■ What you have to do
Reproduce exactly the lines below from the one containing "Recreate this scene" through the one containing "return m, m.node_tree, m.node_tree.nodes['Principled", including both, and nothing else.

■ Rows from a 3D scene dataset
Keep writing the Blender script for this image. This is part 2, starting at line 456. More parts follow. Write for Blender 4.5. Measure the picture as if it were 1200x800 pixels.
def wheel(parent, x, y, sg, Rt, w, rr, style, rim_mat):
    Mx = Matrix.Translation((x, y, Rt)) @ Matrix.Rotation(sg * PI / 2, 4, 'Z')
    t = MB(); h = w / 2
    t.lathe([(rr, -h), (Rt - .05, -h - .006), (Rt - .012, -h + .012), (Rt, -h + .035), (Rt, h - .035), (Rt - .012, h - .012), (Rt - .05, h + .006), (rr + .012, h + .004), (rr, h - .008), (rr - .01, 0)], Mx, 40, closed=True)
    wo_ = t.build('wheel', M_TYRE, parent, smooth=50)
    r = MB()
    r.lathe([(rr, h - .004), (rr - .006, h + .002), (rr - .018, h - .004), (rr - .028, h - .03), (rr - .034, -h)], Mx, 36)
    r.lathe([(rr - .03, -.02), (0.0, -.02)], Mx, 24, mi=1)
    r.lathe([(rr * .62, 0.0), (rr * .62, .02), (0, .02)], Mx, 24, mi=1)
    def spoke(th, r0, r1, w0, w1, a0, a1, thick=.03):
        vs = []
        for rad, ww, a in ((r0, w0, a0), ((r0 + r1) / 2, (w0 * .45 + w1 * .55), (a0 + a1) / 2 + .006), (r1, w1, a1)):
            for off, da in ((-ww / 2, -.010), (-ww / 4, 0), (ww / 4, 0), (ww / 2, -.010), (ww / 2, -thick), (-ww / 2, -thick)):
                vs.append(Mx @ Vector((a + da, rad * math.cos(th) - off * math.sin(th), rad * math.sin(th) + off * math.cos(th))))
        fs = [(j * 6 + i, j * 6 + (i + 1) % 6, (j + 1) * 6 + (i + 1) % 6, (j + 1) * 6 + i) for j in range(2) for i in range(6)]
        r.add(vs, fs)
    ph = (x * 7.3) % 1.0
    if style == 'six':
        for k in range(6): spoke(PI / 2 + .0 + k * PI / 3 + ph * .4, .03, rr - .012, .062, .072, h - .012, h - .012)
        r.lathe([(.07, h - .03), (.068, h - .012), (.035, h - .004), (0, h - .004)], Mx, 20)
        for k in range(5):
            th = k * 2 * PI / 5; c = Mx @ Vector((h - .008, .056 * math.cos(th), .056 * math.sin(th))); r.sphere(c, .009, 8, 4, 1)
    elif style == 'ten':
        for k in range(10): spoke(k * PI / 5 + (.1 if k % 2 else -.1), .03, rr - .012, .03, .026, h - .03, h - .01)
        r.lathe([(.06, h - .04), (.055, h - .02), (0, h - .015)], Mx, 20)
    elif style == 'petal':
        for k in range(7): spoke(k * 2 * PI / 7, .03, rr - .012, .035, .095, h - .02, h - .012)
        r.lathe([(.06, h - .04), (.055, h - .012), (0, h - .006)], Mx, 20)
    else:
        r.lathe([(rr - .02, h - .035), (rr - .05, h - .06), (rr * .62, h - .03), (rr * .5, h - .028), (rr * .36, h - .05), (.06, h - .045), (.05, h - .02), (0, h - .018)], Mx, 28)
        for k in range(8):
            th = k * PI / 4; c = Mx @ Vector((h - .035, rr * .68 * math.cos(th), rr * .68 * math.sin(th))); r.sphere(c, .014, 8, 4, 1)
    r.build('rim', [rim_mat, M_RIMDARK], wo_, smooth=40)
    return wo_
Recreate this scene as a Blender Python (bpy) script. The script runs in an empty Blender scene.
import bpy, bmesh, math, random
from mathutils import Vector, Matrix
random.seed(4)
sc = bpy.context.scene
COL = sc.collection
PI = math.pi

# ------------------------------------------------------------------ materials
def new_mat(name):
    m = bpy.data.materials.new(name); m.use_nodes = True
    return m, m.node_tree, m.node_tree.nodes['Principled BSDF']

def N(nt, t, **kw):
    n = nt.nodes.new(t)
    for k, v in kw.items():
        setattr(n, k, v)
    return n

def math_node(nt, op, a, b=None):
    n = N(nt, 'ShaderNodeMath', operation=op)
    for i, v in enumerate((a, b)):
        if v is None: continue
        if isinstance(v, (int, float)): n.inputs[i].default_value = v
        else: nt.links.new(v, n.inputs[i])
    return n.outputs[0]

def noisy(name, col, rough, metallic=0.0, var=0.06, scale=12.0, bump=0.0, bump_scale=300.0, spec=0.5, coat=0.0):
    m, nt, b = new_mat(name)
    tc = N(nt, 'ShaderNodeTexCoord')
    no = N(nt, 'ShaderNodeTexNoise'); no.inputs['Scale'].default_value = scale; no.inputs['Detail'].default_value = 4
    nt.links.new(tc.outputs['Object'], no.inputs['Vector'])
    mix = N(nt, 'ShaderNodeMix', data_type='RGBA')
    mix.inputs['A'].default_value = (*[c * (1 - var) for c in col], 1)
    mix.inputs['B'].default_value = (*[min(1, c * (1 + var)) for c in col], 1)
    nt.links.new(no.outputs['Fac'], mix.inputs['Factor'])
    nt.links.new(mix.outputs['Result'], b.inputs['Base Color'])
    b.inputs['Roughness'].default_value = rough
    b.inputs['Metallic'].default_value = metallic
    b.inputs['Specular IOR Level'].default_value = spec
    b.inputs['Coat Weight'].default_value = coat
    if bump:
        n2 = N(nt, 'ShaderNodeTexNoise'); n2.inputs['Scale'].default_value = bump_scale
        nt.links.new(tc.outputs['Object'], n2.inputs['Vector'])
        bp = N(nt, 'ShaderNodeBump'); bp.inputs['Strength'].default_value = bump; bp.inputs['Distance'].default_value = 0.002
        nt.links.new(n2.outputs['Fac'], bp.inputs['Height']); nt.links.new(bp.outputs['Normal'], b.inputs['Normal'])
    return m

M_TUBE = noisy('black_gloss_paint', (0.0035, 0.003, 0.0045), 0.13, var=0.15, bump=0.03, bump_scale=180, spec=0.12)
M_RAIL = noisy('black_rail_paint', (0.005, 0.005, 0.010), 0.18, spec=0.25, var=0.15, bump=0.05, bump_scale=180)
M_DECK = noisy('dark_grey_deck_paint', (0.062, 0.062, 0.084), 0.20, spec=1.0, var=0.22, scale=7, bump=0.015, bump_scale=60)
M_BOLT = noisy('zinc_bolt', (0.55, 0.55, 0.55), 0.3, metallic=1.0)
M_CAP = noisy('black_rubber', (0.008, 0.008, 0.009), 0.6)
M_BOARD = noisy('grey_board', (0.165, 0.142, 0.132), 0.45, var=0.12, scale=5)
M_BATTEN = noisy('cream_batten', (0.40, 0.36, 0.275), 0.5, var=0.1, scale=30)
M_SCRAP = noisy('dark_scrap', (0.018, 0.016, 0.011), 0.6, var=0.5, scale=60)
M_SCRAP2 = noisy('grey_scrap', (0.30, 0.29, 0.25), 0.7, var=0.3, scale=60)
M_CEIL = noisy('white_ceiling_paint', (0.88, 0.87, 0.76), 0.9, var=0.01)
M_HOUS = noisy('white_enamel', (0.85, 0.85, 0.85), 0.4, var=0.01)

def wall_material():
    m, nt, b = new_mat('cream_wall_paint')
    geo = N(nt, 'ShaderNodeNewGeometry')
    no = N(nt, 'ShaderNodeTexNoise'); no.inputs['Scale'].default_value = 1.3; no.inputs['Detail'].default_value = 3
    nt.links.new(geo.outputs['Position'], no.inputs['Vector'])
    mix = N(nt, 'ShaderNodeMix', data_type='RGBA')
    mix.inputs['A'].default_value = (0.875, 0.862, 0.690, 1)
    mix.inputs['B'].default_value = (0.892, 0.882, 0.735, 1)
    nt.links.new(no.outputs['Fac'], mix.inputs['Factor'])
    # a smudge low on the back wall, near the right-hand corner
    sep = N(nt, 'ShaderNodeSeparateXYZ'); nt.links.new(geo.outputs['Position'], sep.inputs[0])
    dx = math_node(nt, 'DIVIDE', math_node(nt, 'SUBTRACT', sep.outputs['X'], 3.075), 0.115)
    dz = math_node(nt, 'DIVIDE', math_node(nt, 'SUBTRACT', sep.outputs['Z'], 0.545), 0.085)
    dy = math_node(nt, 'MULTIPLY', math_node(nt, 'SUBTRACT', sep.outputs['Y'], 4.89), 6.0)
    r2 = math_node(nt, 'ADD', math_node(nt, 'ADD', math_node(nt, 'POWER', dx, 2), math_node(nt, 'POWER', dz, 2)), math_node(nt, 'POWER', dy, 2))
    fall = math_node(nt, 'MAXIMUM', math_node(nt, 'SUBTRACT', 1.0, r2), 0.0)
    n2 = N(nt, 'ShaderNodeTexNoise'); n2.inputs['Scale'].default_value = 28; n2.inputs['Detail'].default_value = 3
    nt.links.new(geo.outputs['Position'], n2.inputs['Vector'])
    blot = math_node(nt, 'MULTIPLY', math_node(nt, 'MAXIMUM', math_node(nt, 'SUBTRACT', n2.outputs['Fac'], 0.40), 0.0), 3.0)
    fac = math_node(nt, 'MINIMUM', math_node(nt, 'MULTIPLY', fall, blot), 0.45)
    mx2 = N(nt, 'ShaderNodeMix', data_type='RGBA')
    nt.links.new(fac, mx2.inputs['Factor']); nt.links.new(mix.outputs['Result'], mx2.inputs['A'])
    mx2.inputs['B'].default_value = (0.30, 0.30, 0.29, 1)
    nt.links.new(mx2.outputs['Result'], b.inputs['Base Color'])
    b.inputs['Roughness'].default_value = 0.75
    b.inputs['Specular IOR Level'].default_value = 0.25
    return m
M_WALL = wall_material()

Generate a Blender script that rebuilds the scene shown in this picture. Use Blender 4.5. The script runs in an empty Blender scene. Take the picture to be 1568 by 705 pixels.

■ Written answer
Recreate this scene as a Blender Python (bpy) script. The script runs in an empty Blender scene.
import bpy, bmesh, math, random
from mathutils import Vector, Matrix
random.seed(4)
sc = bpy.context.scene
COL = sc.collection
PI = math.pi

# ------------------------------------------------------------------ materials
def new_mat(name):
    m = bpy.data.materials.new(name); m.use_nodes = True
    return m, m.node_tree, m.node_tree.nodes['Principled BSDF']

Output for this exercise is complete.